DATA PROVIDED:

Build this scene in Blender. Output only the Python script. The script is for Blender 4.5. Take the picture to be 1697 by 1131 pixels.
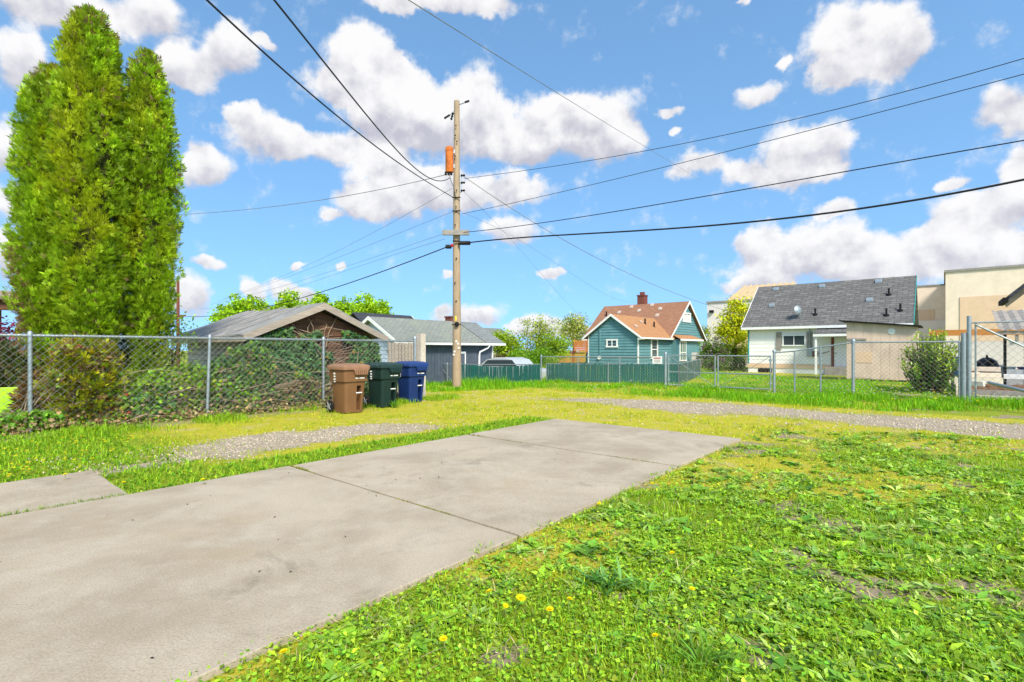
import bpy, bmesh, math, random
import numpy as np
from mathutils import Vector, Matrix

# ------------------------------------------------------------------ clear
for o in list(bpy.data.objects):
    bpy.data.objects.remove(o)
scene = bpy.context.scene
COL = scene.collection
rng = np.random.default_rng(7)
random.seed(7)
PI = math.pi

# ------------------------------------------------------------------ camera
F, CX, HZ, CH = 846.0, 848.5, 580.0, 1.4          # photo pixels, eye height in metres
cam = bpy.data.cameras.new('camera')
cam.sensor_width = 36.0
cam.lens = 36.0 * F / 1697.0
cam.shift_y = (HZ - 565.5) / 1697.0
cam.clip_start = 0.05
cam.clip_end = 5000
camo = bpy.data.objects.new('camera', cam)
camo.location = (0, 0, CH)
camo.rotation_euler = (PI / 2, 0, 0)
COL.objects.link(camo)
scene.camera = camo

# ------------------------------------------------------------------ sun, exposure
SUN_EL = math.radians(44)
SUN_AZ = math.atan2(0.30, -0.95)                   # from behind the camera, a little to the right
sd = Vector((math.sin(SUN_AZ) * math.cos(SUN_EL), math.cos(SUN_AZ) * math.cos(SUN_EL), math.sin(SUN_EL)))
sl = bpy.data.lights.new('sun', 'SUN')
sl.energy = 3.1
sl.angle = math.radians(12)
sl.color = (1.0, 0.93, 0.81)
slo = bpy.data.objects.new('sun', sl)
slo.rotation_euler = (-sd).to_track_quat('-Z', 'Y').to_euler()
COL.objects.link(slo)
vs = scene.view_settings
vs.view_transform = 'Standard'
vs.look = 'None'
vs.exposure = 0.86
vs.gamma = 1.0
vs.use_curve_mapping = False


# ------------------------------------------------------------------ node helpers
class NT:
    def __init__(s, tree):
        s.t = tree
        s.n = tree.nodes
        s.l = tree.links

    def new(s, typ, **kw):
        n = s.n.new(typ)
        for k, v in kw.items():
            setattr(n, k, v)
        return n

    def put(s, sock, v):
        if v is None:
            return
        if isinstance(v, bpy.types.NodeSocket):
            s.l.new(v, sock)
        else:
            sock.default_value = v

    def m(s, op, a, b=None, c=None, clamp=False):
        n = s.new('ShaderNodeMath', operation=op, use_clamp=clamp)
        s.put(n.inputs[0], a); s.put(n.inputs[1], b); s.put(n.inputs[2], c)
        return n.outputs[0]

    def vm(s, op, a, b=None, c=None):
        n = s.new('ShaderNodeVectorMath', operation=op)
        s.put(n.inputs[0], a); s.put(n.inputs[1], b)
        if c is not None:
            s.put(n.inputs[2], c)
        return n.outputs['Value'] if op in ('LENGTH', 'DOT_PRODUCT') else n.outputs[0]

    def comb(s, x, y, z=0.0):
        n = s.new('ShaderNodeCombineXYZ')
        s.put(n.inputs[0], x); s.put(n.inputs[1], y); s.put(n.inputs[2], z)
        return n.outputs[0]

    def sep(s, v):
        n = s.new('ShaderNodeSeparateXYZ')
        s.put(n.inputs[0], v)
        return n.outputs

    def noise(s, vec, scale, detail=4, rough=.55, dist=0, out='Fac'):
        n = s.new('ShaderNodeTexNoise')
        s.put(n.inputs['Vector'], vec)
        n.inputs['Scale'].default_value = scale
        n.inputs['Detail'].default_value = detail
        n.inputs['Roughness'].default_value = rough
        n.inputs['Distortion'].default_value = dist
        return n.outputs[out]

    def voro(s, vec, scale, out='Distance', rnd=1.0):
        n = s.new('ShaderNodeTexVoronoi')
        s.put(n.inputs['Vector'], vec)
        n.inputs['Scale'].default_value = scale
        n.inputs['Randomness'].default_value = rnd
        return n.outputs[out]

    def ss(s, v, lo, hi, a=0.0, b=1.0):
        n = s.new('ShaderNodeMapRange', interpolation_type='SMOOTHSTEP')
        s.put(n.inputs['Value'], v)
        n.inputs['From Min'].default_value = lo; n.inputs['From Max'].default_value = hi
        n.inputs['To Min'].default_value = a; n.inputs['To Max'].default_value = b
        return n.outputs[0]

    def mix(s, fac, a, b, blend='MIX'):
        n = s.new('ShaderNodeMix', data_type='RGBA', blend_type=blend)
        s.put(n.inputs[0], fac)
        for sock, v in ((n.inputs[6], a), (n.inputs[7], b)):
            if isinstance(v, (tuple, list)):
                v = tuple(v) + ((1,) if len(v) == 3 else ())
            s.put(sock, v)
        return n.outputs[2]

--

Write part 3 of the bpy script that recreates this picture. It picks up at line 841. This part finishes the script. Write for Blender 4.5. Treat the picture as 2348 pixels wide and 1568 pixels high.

--

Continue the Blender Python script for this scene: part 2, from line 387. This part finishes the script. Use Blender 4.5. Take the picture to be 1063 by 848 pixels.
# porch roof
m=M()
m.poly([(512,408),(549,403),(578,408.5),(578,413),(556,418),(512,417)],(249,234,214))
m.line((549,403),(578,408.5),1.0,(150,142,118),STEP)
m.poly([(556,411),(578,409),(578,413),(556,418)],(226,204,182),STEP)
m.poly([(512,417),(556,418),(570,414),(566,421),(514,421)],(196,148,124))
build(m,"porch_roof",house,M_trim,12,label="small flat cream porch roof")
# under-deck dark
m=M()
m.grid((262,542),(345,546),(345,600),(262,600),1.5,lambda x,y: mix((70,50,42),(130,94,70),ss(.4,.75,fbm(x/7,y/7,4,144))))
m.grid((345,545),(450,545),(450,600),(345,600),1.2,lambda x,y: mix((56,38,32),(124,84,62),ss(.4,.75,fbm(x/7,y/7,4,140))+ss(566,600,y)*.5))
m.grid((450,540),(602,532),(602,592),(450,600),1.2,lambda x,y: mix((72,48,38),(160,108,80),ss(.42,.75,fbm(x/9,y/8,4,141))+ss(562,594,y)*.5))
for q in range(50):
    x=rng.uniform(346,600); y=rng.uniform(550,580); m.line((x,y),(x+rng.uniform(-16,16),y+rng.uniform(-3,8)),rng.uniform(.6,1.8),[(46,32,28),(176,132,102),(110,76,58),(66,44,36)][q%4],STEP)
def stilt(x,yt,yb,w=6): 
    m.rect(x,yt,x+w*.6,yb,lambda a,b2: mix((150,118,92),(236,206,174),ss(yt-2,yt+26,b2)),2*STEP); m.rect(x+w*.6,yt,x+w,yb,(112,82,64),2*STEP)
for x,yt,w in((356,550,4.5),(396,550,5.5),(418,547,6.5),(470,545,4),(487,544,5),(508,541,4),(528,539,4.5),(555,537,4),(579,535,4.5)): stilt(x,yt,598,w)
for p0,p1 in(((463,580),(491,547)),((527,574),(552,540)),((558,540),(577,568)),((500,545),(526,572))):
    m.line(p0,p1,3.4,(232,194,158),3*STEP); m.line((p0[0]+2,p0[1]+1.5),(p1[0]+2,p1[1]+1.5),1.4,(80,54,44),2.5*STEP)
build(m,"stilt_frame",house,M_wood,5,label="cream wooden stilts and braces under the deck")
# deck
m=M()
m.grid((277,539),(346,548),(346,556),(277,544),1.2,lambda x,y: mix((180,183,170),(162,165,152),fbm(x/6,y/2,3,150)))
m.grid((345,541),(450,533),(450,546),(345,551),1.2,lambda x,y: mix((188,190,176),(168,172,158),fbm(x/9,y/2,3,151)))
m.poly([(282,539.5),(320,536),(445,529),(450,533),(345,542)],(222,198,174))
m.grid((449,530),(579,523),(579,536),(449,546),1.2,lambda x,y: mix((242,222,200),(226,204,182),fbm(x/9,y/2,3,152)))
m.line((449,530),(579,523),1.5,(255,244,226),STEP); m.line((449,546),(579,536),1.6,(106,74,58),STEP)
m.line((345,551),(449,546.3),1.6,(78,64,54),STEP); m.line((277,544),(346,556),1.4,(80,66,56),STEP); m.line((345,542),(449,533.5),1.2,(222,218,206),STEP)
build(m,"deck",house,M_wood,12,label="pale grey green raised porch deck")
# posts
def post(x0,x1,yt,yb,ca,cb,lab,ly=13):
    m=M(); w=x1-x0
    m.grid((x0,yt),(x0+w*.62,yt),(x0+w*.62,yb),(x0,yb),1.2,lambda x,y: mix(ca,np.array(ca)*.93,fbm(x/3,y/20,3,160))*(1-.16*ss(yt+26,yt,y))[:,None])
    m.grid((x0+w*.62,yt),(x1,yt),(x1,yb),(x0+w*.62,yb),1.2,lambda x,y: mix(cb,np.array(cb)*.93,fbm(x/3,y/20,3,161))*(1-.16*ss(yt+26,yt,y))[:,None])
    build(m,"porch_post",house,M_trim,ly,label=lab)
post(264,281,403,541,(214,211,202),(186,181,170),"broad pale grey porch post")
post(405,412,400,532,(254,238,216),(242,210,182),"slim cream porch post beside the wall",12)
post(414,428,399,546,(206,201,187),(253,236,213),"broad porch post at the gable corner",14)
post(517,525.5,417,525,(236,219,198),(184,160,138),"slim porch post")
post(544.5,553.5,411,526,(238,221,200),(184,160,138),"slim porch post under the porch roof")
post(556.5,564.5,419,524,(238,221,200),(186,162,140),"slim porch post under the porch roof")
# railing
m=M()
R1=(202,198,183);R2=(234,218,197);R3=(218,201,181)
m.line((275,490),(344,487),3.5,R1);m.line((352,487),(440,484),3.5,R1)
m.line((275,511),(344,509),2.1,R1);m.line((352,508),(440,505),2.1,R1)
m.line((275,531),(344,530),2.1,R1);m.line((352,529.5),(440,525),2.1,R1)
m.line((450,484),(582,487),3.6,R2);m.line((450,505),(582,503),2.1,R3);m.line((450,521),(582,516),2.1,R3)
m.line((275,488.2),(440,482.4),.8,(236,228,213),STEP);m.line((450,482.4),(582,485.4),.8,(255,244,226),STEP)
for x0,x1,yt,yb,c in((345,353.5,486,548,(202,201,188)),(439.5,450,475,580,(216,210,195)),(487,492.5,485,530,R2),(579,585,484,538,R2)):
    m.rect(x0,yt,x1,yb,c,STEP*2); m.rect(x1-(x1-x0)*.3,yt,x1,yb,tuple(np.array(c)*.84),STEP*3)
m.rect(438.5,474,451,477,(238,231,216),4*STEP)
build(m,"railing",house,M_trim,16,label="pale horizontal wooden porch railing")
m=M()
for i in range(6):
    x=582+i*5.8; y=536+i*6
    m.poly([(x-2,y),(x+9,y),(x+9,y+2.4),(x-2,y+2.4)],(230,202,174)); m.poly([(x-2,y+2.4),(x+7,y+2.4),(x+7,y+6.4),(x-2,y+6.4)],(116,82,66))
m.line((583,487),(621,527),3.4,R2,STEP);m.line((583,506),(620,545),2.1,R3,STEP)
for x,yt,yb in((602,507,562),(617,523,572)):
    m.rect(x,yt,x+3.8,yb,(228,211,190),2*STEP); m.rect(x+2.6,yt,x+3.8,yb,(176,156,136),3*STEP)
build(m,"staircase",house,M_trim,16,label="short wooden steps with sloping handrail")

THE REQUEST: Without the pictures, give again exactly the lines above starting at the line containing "Build this scene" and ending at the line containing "scene.camera = camo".

REPLY TO THE EXERCISE:
Build this scene in Blender. Output only the Python script. The script is for Blender 4.5. Take the picture to be 1697 by 1131 pixels.
import bpy, bmesh, math, random
import numpy as np
from mathutils import Vector, Matrix

# ------------------------------------------------------------------ clear
for o in list(bpy.data.objects):
    bpy.data.objects.remove(o)
scene = bpy.context.scene
COL = scene.collection
rng = np.random.default_rng(7)
random.seed(7)
PI = math.pi

# ------------------------------------------------------------------ camera
F, CX, HZ, CH = 846.0, 848.5, 580.0, 1.4          # photo pixels, eye height in metres
cam = bpy.data.cameras.new('camera')
cam.sensor_width = 36.0
cam.lens = 36.0 * F / 1697.0
cam.shift_y = (HZ - 565.5) / 1697.0
cam.clip_start = 0.05
cam.clip_end = 5000
camo = bpy.data.objects.new('camera', cam)
camo.location = (0, 0, CH)
camo.rotation_euler = (PI / 2, 0, 0)
COL.objects.link(camo)
scene.camera = camo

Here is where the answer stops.